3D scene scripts
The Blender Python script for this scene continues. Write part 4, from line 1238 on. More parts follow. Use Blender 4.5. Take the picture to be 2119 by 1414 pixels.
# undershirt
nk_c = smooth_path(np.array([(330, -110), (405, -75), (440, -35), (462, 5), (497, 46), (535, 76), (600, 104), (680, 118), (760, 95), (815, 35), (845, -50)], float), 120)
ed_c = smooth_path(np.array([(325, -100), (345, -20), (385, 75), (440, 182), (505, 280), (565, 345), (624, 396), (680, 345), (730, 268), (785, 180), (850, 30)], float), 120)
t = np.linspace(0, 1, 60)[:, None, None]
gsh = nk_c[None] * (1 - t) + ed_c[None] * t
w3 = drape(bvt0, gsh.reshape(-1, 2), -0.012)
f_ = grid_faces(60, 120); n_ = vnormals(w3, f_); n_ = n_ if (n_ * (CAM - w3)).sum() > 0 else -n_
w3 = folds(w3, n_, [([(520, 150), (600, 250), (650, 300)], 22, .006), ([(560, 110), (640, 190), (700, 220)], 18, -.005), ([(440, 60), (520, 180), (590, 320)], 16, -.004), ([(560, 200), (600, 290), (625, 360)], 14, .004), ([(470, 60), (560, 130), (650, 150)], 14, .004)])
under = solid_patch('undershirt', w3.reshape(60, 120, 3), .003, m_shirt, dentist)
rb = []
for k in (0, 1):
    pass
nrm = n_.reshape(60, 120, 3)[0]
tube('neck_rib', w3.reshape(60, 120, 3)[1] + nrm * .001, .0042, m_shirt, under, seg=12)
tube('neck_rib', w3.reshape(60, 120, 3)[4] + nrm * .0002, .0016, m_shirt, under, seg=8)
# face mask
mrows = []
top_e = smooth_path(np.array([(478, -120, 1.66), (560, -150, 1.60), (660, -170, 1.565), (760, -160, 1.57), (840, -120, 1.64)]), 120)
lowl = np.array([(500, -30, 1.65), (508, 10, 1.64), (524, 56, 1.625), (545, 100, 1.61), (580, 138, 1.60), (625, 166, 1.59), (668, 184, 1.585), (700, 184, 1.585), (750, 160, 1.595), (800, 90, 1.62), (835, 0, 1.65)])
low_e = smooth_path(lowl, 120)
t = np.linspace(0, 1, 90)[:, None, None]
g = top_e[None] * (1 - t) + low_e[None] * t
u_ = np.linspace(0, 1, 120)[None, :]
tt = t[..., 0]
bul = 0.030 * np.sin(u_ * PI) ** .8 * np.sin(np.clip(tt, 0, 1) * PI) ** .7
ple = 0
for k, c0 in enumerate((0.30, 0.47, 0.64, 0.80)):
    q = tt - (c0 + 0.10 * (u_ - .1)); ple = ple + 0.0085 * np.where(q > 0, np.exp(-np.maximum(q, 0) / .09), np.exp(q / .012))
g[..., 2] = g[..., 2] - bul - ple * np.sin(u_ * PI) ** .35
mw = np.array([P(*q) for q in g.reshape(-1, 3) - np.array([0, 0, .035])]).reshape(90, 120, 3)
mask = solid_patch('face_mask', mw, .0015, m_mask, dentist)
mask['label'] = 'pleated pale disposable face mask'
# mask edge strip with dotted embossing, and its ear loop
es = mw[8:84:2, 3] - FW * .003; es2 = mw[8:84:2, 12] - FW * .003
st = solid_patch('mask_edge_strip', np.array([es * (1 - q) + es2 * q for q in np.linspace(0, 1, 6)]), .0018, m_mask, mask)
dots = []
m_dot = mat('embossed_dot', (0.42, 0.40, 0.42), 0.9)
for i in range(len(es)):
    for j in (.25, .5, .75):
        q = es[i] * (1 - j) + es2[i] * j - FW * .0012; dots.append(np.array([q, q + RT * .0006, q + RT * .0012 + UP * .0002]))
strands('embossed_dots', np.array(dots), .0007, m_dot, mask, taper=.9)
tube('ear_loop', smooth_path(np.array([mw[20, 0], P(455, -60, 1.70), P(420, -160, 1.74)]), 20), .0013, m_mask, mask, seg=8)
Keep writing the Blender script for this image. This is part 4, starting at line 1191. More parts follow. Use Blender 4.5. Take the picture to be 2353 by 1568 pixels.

- Requirement -
What is needed here is an exact reproduction of all the entries.

- Result of the exercise -
The Blender Python script for this scene continues. Write part 4, from line 1238 on. More parts follow. Use Blender 4.5. Take the picture to be 2119 by 1414 pixels.
# undershirt
nk_c = smooth_path(np.array([(330, -110), (405, -75), (440, -35), (462, 5), (497, 46), (535, 76), (600, 104), (680, 118), (760, 95), (815, 35), (845, -50)], float), 120)
ed_c = smooth_path(np.array([(325, -100), (345, -20), (385, 75), (440, 182), (505, 280), (565, 345), (624, 396), (680, 345), (730, 268), (785, 180), (850, 30)], float), 120)
t = np.linspace(0, 1, 60)[:, None, None]
gsh = nk_c[None] * (1 - t) + ed_c[None] * t
w3 = drape(bvt0, gsh.reshape(-1, 2), -0.012)
f_ = grid_faces(60, 120); n_ = vnormals(w3, f_); n_ = n_ if (n_ * (CAM - w3)).sum() > 0 else -n_
w3 = folds(w3, n_, [([(520, 150), (600, 250), (650, 300)], 22, .006), ([(560, 110), (640, 190), (700, 220)], 18, -.005), ([(440, 60), (520, 180), (590, 320)], 16, -.004), ([(560, 200), (600, 290), (625, 360)], 14, .004), ([(470, 60), (560, 130), (650, 150)], 14, .004)])
under = solid_patch('undershirt', w3.reshape(60, 120, 3), .003, m_shirt, dentist)
rb = []
for k in (0, 1):
    pass
nrm = n_.reshape(60, 120, 3)[0]
tube('neck_rib', w3.reshape(60, 120, 3)[1] + nrm * .001, .0042, m_shirt, under, seg=12)
tube('neck_rib', w3.reshape(60, 120, 3)[4] + nrm * .0002, .0016, m_shirt, under, seg=8)
# face mask
mrows = []
top_e = smooth_path(np.array([(478, -120, 1.66), (560, -150, 1.60), (660, -170, 1.565), (760, -160, 1.57), (840, -120, 1.64)]), 120)
lowl = np.array([(500, -30, 1.65), (508, 10, 1.64), (524, 56, 1.625), (545, 100, 1.61), (580, 138, 1.60), (625, 166, 1.59), (668, 184, 1.585), (700, 184, 1.585), (750, 160, 1.595), (800, 90, 1.62), (835, 0, 1.65)])
low_e = smooth_path(lowl, 120)
t = np.linspace(0, 1, 90)[:, None, None]
g = top_e[None] * (1 - t) + low_e[None] * t
u_ = np.linspace(0, 1, 120)[None, :]
tt = t[..., 0]
bul = 0.030 * np.sin(u_ * PI) ** .8 * np.sin(np.clip(tt, 0, 1) * PI) ** .7
ple = 0
for k, c0 in enumerate((0.30, 0.47, 0.64, 0.80)):
    q = tt - (c0 + 0.10 * (u_ - .1)); ple = ple + 0.0085 * np.where(q > 0, np.exp(-np.maximum(q, 0) / .09), np.exp(q / .012))
g[..., 2] = g[..., 2] - bul - ple * np.sin(u_ * PI) ** .35
mw = np.array([P(*q) for q in g.reshape(-1, 3) - np.array([0, 0, .035])]).reshape(90, 120, 3)
mask = solid_patch('face_mask', mw, .0015, m_mask, dentist)
mask['label'] = 'pleated pale disposable face mask'
# mask edge strip with dotted embossing, and its ear loop
es = mw[8:84:2, 3] - FW * .003; es2 = mw[8:84:2, 12] - FW * .003
st = solid_patch('mask_edge_strip', np.array([es * (1 - q) + es2 * q for q in np.linspace(0, 1, 6)]), .0018, m_mask, mask)
dots = []
m_dot = mat('embossed_dot', (0.42, 0.40, 0.42), 0.9)
for i in range(len(es)):
    for j in (.25, .5, .75):
        q = es[i] * (1 - j) + es2[i] * j - FW * .0012; dots.append(np.array([q, q + RT * .0006, q + RT * .0012 + UP * .0002]))
strands('embossed_dots', np.array(dots), .0007, m_dot, mask, taper=.9)
tube('ear_loop', smooth_path(np.array([mw[20, 0], P(455, -60, 1.70), P(420, -160, 1.74)]), 20), .0013, m_mask, mask, seg=8)
Keep writing the Blender script for this image. This is part 4, starting at line 1191. More parts follow. Use Blender 4.5. Take the picture to be 2353 by 1568 pixels.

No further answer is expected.